Fulton sat a design expert at each of the four tables to answer questions and encourage design ideas to flow. Participants sketched rough floor plans on trace paper – or bum wad, as architects affectionately call it. At the end of the session sketches and notes were collected to review as planning proceeds. At this early stage of the design process, “All ideas are good ideas,” said Fulton. 

One thing that all charette participants made clear was that the new space must enhance what professional and student potters love most about CCC: its dedication to creative sharing and personal connectivity, where everyone can see what others are working on and offer encouragement. 

“We want people to drop in and get exposed to the dust and mess that makes us feel at home here,” said Ted Behar, CCC’s newest board member. 

“The municipal reality of Carbondale is that the clay center means a lot to people,” offered potter Frank McGuirk, who teaches at CCC and has been involved with it for 15 years. “It’s the number one thing I love about living here.” 

Although there will be additional classrooms, shelving, private studios for potters to rent and a bigger gallery for shows and sales, the charette’s overall design theme emphasized maximizing an open working atmosphere, where wheel-throwers, hand-builders and clay sculptors can mix, as they do now.
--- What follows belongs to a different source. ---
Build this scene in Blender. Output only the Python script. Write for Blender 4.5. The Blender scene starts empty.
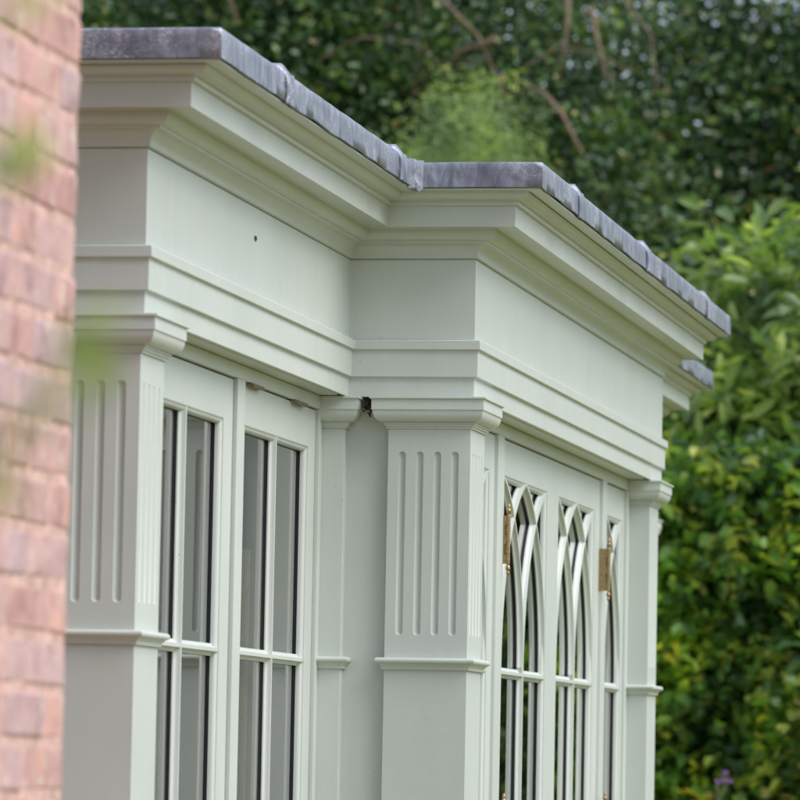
import bpy, bmesh, math, random
import numpy as np
from mathutils import Vector, Matrix, noise
random.seed(7); rng = np.random.default_rng(11)
S = bpy.context.scene
COL = S.collection

# ------------------------------------------------------------------ sizes (metres, eye level = 0)
W, Y1, Y2, Y3 = .3066, 2.0648, 5.5009, 7.5891     # bay projection, start and end of bay, end of building
BACK = -3.3
PP = -.0072                                        # pilaster face relative to frieze face
GROUND = -1.55
XA, XB = -.0618, .2376                             # faces of the two door frames
LP = .1862                                         # lead overhang

# ------------------------------------------------------------------ materials
def new_mat(name):
    m = bpy.data.materials.new(name); m.use_nodes = True
    nt = m.node_tree; b = nt.nodes['Principled BSDF']
    return m, nt, b
def N(nt, t, **kw):
    n = nt.nodes.new(t)
    for k, v in kw.items():
        if k in n.inputs.keys(): n.inputs[k].default_value = v
        else: setattr(n, k, v)
    return n
def ramp(nt, fac, stops):
    r = nt.nodes.new('ShaderNodeValToRGB'); e = r.color_ramp.elements
    while len(e) > 1: e.remove(e[-1])
    e[0].position = stops[0][0]; e[0].color = (*stops[0][1], 1)
    for p, c in stops[1:]:
        x = e.new(p); x.color = (*c, 1)
    nt.links.new(fac, r.inputs[0]); return r
def coord(nt, scale=(1, 1, 1)):
    g = nt.nodes.new('ShaderNodeTexCoord'); mp = nt.nodes.new('ShaderNodeMapping')
    mp.inputs['Scale'].default_value = scale
    nt.links.new(g.outputs['Object'], mp.inputs[0]); return mp.outputs[0]

def paint_mat():
    m, nt, b = new_mat('sage_paint')
    c = coord(nt); n1 = N(nt, 'ShaderNodeTexNoise', Scale=3.0, Detail=6.0); nt.links.new(c, n1.inputs[0])
    r = ramp(nt, n1.outputs[0], [(.3, PAINT_A), (.7, PAINT_B)])
    # fine specks of dirt
    n2 = N(nt, 'ShaderNodeTexNoise', Scale=150.0, Detail=2.0); nt.links.new(c, n2.inputs[0])
    r2 = ramp(nt, n2.outputs[0], [(.235, (.25, .22, .16)), (.27, (1, 1, 1))])
    mx = N(nt, 'ShaderNodeMix', data_type='RGBA', blend_type='MULTIPLY'); mx.inputs[0].default_value = .55
    nt.links.new(r.outputs[0], mx.inputs[6]); nt.links.new(r2.outputs[0], mx.inputs[7])
    # grime in the recesses where dust gathers: streaky, its own shape
    c3 = coord(nt, (6, 6, 1.2)); n3 = N(nt, 'ShaderNodeTexNoise', Scale=2.5, Detail=8.0, Roughness=.7); nt.links.new(c3, n3.inputs[0])
    r3 = ramp(nt, n3.outputs[0], [(.30, (.93, .93, .90)), (.6, (1, 1, 1))])
    mx2 = N(nt, 'ShaderNodeMix', data_type='RGBA', blend_type='MULTIPLY'); mx2.inputs[0].default_value = .6
    nt.links.new(mx.outputs[2], mx2.inputs[6]); nt.links.new(r3.outputs[0], mx2.inputs[7])
    nt.links.new(mx2.outputs[2], b.inputs['Base Color'])
    b.inputs['Roughness'].default_value = .42
    # brush marks and orange peel
    c4 = coord(nt, (60, 60, 900)); n4 = N(nt, 'ShaderNodeTexNoise', Scale=1.0, Detail=3.0); nt.links.new(coord(nt, (16, 6, 260)), n4.inputs[0])
    n5 = N(nt, 'ShaderNodeTexNoise', Scale=260.0, Detail=2.0); nt.links.new(c, n5.inputs[0])
    ad = N(nt, 'ShaderNodeMath', operation='ADD'); nt.links.new(n4.outputs[0], ad.inputs[0]); nt.links.new(n5.outputs[0], ad.inputs[1])
    bu = N(nt, 'ShaderNodeBump', Strength=.14, Distance=.001); nt.links.new(ad.outputs[0], bu.inputs['Height'])
    nt.links.new(bu.outputs[0], b.inputs['Normal'])
    return m
PAINT_A, PAINT_B = (.508, .552, .515), (.546, .586, .548)
M_PAINT = paint_mat()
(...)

Outdoor space for CCC parties, as well as sufficient room for managed kiln-loading events were other features high on the list. “Functionality and purpose related to our art form should drive everything,” said CCC Founder Diane Kenney.

Fulton said CCC will request to have its property rezoned from Commercial Transition (CT) to Historic Commercial Core (HCC). The CT designation is what guides the development along Highway 133, while rezoning to HCC would extend the historic character of downtown Carbondale, and not require CCC to provide  more parking than it currently does, he explained. Some of the participants invited to the charette were CCC’s closest neighbors, who could be interested in supporting the HCC rezoning to include their properties as well. Steve Zlotnick, who recently purchased the Dandelion Inn on Second Street and converted it to a private home, said the CCC rezoning would be “great,” adding, “it was nice of them to invite me.” 

The rezoning process will take about a year to complete, according to Fulton. He expects he will be submitting the redevelopment plan to the Carbondale Planning and Zoning Department in late fall, and that groundbreaking would be in the spring of 2023. Meanwhile, CCC, a nonprofit organization, has begun applying for grants and launched its capital campaign to draw private donors. While the amount needed is not yet firm, Bruno said she thinks the project will pencil out at about $4 million. 

“We want to create a humble place where a lot of what goes on happens on the inside,” said Fulton. “We’re here to fill a maker’s needs, not build a showplace.”